*Aim of the exercise*:
Without the pictures, return all of the material exactly as written.
________________
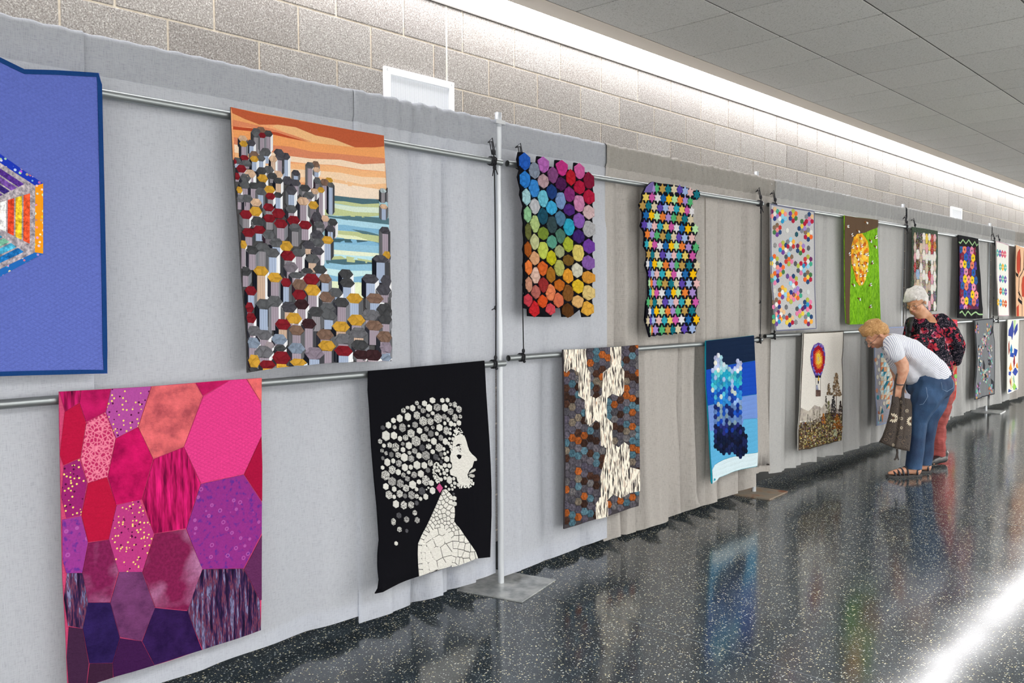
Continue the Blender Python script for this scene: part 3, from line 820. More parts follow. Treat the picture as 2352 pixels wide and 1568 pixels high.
wed = [['#e0532f', '#f0c72f', '#d8472c', '#efefef', '#e25a3a', '#e78f33', '#d14227'],
       ['#1f6fb5', '#4aa9cf', '#76b59a', '#2487b4', '#b7c95a', '#2b59a8', '#65c4cc'],
       ['#2a66b0', '#3f8fb7', '#6fb59a', '#2487b4', '#9fb95a', '#2b59a8', '#65b4cc'],
       ['#c99a2f', '#e0c72f', '#a8672c', '#d8b040', '#b25a3a', '#e78f33', '#c14227'],
       ['#5a2f8a', '#7a4fa0', '#3d2a78', '#6a3f96', '#8a6fb0', '#4a2f86', '#32226a'],
       ['#4f2f86', '#6d4a9c', '#3a2a78', '#643b92', '#8668ae', '#452a82', '#2f206a']]
def lerp(a, b, t): return (a[0]+(b[0]-a[0])*t, a[1]+(b[1]-a[1])*t)
for i in range(6):
    j = (i+1) % 6; a, b = inn[i], inn[j]
    a2, b2 = lerp(a, b, .09), lerp(a, b, .91)
    for k in range(7):
        t0 = .08+.115*k; t1 = t0+.092
        c0 = (cxh, cyh)
        q.patch([lerp(a2, c0, t0), lerp(b2, c0, t0), lerp(b2, c0, t1), lerp(a2, c0, t1)], wed[i][k], fab('scrap'), 'log_strip', lift=.006)
# ---------------------------------------------------------------- sunset and basalt columns quilt
B = (500, 230, 2.413)
q = Quilt('quilt picturing grey, red and gold hexagonal stone columns by the sea under an orange sunset',
    [(72, 38), (200, 68), (400, 105), (600, 140), (760, 172), (920, 196), (922, 260), (933, 420), (945, 600), (953, 800), (959, 1000), (962, 1200), (963, 1446), (800, 1450), (600, 1457), (480, 1470), (330, 1482), (165, 1510), (160, 1300), (135, 1000), (120, 760), (100, 500), (84, 300), (78, 150)],
    '#4c4b4d', B, amp=.006, mat=fab('plain', 'crease'), seed=9)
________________
*Solution to the problem*:
Continue the Blender Python script for this scene: part 3, from line 820. More parts follow. Treat the picture as 2352 pixels wide and 1568 pixels high.
wed = [['#e0532f', '#f0c72f', '#d8472c', '#efefef', '#e25a3a', '#e78f33', '#d14227'],
       ['#1f6fb5', '#4aa9cf', '#76b59a', '#2487b4', '#b7c95a', '#2b59a8', '#65c4cc'],
       ['#2a66b0', '#3f8fb7', '#6fb59a', '#2487b4', '#9fb95a', '#2b59a8', '#65b4cc'],
       ['#c99a2f', '#e0c72f', '#a8672c', '#d8b040', '#b25a3a', '#e78f33', '#c14227'],
       ['#5a2f8a', '#7a4fa0', '#3d2a78', '#6a3f96', '#8a6fb0', '#4a2f86', '#32226a'],
       ['#4f2f86', '#6d4a9c', '#3a2a78', '#643b92', '#8668ae', '#452a82', '#2f206a']]
def lerp(a, b, t): return (a[0]+(b[0]-a[0])*t, a[1]+(b[1]-a[1])*t)
for i in range(6):
    j = (i+1) % 6; a, b = inn[i], inn[j]
    a2, b2 = lerp(a, b, .09), lerp(a, b, .91)
    for k in range(7):
        t0 = .08+.115*k; t1 = t0+.092
        c0 = (cxh, cyh)
        q.patch([lerp(a2, c0, t0), lerp(b2, c0, t0), lerp(b2, c0, t1), lerp(a2, c0, t1)], wed[i][k], fab('scrap'), 'log_strip', lift=.006)
# ---------------------------------------------------------------- sunset and basalt columns quilt
B = (500, 230, 2.413)
q = Quilt('quilt picturing grey, red and gold hexagonal stone columns by the sea under an orange sunset',
    [(72, 38), (200, 68), (400, 105), (600, 140), (760, 172), (920, 196), (922, 260), (933, 420), (945, 600), (953, 800), (959, 1000), (962, 1200), (963, 1446), (800, 1450), (600, 1457), (480, 1470), (330, 1482), (165, 1510), (160, 1300), (135, 1000), (120, 760), (100, 500), (84, 300), (78, 150)],
    '#4c4b4d', B, amp=.006, mat=fab('plain', 'crease'), seed=9)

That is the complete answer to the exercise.